Statera is developing a large-scale GW capacity electrolyser in Scotland, and we are aware of various challenges that may arise with the supply chain. The largest electrolyser manufacturer in the UK currently only has ~200MW per year of capacity, ramping up to ~700MW this year – this would take several years to reach the intended capacity of our own development. Manufacturers outside the UK have already sold most of their capacity for the coming years, largely to their domestic markets. UK government’s target is 10GW of low carbon hydrogen by 2030, with 5GW of that being from electrolytic hydrogen. That target may be difficult to meet given the lack of UK’s manufacturing-capability and the domestic focus of hydrogen policy in the US and EU.
6. Beyond the cost of deploying long-duration energy storage, what major barriers exist to its successful scale up (e.g. the availability of a skilled workforce, the ability to construct the necessary infrastructure on time, or safety concerns around new technologies)?
We do not believe that there are sufficient training schemes to ensure the skills pipeline needed to delivery energy storage. This is of particular concern for the low carbon hydrogen industry given its nascency. The hydrogen economy will require many of the same skills as the oil and gas industry, particularly in terms of technology, and health and safety. Aberdeen has long been a skills centre for oil and gas, and those skills are hugely valuable to the development of a low carbon hydrogen industry.
Incentivising manufacturing and the electrolysers themselves to locate in Scotland not only benefits the electricity system as a whole but also provides significant reskilling opportunities for the existing oil and gas industry as it transitions away from fossil fuels. Attracting workers to come to the UK will be hard in the face of competition with the US and EU, but the government has a huge opportunity to utilise existing skills and create a centre of excellence for hydrogen in Scotland.
There are significant lead times to develop the necessary infrastructure.
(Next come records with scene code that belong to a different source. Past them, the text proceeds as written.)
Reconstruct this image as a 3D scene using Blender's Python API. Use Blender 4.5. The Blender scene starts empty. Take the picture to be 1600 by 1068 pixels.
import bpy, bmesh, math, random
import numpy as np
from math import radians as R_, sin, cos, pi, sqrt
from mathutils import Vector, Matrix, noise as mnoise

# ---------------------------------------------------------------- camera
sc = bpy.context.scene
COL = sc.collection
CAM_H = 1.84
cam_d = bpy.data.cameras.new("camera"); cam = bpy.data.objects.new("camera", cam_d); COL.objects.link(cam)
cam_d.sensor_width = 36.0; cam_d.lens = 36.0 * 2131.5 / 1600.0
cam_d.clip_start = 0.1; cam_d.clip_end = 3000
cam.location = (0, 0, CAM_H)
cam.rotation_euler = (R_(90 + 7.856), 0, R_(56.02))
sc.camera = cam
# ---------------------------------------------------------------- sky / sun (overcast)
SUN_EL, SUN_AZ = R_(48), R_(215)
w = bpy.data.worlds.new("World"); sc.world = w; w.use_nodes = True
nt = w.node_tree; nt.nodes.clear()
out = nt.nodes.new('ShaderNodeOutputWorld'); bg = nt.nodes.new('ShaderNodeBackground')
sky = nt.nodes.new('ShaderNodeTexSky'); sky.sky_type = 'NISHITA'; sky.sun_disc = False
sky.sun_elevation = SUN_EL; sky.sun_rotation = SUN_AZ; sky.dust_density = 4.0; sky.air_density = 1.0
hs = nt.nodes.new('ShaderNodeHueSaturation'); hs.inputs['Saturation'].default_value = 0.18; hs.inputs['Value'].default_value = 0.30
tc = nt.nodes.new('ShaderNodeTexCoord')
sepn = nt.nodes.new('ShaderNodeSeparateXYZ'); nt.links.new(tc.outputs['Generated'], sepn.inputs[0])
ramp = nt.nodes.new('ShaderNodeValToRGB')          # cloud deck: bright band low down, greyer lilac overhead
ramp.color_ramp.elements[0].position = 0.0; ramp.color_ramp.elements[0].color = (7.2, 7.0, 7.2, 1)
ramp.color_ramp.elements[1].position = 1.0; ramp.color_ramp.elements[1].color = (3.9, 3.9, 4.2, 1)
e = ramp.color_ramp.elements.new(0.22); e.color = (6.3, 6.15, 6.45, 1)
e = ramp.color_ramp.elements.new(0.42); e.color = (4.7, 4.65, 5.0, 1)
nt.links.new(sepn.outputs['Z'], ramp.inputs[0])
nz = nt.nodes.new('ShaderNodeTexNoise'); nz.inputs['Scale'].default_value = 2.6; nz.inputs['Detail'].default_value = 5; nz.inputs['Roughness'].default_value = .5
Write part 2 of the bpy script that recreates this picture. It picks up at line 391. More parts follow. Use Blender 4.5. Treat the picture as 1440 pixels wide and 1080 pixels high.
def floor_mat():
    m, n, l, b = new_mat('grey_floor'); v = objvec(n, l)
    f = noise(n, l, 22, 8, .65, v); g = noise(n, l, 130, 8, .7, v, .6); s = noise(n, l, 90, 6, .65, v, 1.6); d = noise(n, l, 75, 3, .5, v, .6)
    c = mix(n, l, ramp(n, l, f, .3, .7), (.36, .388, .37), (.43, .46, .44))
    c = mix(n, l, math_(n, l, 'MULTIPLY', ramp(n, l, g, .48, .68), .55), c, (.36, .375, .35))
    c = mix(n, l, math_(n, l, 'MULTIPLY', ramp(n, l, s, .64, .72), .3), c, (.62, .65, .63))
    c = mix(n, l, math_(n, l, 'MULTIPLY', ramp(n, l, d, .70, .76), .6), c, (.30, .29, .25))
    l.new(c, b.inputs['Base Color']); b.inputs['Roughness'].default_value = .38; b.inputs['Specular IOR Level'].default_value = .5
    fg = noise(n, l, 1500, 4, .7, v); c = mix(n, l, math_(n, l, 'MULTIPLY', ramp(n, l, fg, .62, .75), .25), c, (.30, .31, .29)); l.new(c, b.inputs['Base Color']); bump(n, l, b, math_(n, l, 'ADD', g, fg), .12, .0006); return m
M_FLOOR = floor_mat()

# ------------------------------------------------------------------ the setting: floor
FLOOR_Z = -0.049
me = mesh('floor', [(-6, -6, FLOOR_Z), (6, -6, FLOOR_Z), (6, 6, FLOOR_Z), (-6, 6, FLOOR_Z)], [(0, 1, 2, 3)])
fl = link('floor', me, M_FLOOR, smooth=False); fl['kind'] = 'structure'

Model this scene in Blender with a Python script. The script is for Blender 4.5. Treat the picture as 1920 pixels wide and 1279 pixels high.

Whilst it can vary, pumped hydro projects can take ~6 years to from Final Investment Decision to being operational. We are particularly concerned about the pace of development of hydrogen networks. Furthermore, electrolyser projects are being developed on the basis of government targets for wind deployment. It is critical that these infrastructure targets are met to avoid negative knock-on implications for the entire hydrogen supply chain.
7. What steps should the Government take now to ensure this storage can come online later in the current decade?
For hydrogen storage to be of maximum value, it has to be connected to both supply and demand. A more integrated hydrogen economy would be more secure and reliable than a less integrated one. This is because it would be more efficient in its use of infrastructure, better able to coordinate demand and supply, and offtakers would be less reliant on any one source of hydrogen.
In our view, blending at transmission level is an important stepping-stone in ramping up all elements of the hydrogen economy. It is particularly important in the interim period before the development of dedicated hydrogen pipelines. The needs case for dedicated hydrogen pipeline is harder to make when there is so little hydrogen production and demand, but the development of the production and demand is difficult without network infrastructure. A clear strategic direction for the development of a hydrogen network, as well as a decision on blending hydrogen at both transmission and distribution levels, is crucial.